- [Short task] The listing below contains a span that opens with the line containing "Reconstruct this image" and closes with the line containing "COL = sc.collection". Return that span exactly.

:: Dataset records ::

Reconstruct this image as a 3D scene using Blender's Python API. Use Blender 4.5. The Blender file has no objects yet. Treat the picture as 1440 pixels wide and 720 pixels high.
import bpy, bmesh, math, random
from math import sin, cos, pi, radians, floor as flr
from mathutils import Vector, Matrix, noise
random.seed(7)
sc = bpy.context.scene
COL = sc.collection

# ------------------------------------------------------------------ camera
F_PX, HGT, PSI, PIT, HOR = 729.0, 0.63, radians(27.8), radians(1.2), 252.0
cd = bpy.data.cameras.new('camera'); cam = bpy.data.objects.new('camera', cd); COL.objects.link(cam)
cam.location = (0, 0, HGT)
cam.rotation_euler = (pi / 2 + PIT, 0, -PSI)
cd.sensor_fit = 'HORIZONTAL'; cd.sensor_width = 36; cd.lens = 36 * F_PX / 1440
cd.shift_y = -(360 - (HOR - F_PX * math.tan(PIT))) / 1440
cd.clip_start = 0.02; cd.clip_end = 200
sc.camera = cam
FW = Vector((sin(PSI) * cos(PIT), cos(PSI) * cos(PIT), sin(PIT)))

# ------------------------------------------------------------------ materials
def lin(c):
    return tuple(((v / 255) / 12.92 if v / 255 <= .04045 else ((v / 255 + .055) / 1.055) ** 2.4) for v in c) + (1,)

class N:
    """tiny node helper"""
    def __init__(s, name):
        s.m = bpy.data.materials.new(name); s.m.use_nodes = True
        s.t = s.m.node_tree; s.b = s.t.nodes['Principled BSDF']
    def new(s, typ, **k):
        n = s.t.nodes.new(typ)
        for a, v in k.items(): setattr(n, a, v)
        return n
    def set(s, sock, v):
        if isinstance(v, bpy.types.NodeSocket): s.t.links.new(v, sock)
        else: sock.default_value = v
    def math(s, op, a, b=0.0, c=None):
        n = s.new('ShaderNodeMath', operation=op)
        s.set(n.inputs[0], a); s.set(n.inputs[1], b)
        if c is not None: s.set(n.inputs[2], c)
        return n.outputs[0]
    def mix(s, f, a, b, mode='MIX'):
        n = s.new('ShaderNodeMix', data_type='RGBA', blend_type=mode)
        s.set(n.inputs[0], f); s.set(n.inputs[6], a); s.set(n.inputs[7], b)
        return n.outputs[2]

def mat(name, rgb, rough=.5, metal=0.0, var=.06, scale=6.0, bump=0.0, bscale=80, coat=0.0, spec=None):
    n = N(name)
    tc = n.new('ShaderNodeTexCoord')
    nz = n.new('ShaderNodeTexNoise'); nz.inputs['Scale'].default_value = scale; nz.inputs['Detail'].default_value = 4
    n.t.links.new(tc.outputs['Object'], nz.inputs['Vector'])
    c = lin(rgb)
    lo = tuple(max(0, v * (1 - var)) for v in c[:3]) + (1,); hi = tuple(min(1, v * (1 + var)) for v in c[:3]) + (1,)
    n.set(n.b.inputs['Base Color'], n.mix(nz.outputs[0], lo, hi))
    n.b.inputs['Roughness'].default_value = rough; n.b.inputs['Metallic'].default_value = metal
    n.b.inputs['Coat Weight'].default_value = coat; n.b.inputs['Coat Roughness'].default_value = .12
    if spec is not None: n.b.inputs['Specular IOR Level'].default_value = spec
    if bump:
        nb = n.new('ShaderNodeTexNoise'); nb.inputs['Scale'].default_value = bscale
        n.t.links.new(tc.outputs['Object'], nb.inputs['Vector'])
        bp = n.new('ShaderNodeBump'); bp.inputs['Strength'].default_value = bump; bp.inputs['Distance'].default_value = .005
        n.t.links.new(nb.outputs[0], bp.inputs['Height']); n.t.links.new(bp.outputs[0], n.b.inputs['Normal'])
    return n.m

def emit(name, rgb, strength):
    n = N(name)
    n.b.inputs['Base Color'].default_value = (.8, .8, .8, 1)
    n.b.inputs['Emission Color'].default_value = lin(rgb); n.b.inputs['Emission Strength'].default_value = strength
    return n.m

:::
:: Dataset records ::

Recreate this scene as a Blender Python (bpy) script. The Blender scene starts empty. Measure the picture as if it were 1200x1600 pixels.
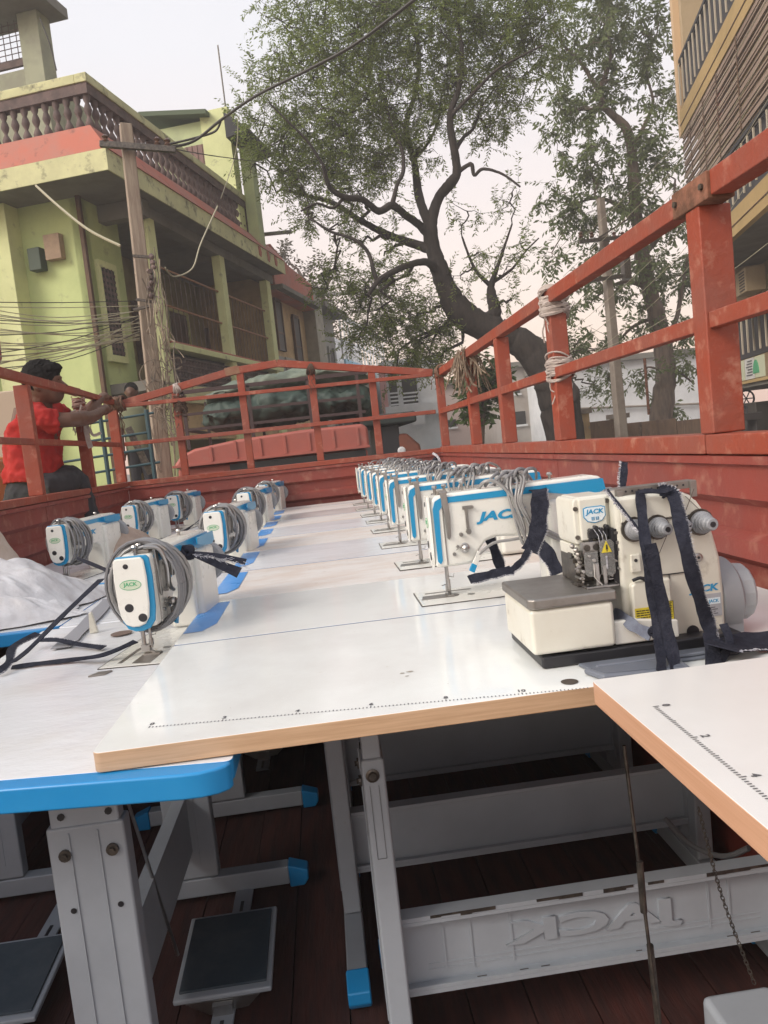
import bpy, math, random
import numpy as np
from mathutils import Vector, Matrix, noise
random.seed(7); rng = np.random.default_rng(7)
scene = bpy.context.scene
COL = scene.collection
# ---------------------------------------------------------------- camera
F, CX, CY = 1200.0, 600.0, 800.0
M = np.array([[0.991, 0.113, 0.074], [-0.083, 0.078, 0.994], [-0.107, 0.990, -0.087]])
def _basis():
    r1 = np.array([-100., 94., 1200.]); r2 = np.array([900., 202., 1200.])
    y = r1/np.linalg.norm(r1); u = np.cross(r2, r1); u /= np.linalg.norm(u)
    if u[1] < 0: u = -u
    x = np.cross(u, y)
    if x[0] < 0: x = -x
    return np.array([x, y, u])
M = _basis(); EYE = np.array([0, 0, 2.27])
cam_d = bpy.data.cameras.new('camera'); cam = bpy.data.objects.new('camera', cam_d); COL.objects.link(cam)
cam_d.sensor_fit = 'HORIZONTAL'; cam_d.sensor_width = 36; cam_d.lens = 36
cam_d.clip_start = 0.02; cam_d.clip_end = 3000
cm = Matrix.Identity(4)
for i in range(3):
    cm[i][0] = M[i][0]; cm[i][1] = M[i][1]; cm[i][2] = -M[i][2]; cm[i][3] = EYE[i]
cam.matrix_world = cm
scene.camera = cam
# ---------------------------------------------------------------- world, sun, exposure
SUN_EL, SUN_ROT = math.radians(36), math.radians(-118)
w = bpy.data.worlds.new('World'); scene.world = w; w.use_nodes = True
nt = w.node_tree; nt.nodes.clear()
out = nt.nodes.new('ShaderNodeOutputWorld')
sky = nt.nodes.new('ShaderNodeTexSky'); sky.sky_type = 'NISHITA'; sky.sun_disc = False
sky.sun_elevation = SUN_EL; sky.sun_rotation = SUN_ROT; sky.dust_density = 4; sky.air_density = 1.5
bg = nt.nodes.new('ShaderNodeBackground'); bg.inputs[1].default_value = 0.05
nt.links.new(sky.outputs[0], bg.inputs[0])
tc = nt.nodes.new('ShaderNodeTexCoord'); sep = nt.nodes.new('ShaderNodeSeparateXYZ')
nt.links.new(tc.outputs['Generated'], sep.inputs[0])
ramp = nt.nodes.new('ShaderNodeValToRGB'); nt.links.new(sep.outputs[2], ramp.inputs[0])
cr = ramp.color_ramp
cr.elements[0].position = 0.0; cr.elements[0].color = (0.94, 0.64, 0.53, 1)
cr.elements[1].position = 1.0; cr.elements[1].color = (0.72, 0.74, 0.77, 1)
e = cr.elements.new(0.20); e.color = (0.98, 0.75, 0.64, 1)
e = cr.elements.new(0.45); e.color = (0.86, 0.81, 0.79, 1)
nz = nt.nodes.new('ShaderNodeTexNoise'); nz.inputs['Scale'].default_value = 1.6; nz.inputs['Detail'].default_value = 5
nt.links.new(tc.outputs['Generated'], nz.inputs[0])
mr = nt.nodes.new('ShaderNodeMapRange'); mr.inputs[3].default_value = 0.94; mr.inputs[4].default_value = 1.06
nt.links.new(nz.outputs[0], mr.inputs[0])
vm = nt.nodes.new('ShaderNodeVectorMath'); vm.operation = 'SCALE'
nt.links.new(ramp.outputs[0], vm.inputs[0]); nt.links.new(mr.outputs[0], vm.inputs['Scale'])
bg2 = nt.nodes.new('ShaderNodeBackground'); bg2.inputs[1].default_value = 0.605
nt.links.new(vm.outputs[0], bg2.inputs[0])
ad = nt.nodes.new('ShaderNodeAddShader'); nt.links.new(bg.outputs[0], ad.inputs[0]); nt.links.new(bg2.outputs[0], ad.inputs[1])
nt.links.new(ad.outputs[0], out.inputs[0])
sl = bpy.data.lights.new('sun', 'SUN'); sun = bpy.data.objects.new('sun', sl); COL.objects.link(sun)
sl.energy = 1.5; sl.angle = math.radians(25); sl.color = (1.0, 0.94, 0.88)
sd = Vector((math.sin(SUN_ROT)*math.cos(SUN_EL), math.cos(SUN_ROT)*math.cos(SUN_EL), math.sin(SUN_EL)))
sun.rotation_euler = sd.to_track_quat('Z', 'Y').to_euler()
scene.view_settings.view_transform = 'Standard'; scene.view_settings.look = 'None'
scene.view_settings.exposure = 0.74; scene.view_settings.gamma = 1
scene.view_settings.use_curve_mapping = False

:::

- [Solution]
Reconstruct this image as a 3D scene using Blender's Python API. Use Blender 4.5. The Blender file has no objects yet. Treat the picture as 1440 pixels wide and 720 pixels high.
import bpy, bmesh, math, random
from math import sin, cos, pi, radians, floor as flr
from mathutils import Vector, Matrix, noise
random.seed(7)
sc = bpy.context.scene
COL = sc.collection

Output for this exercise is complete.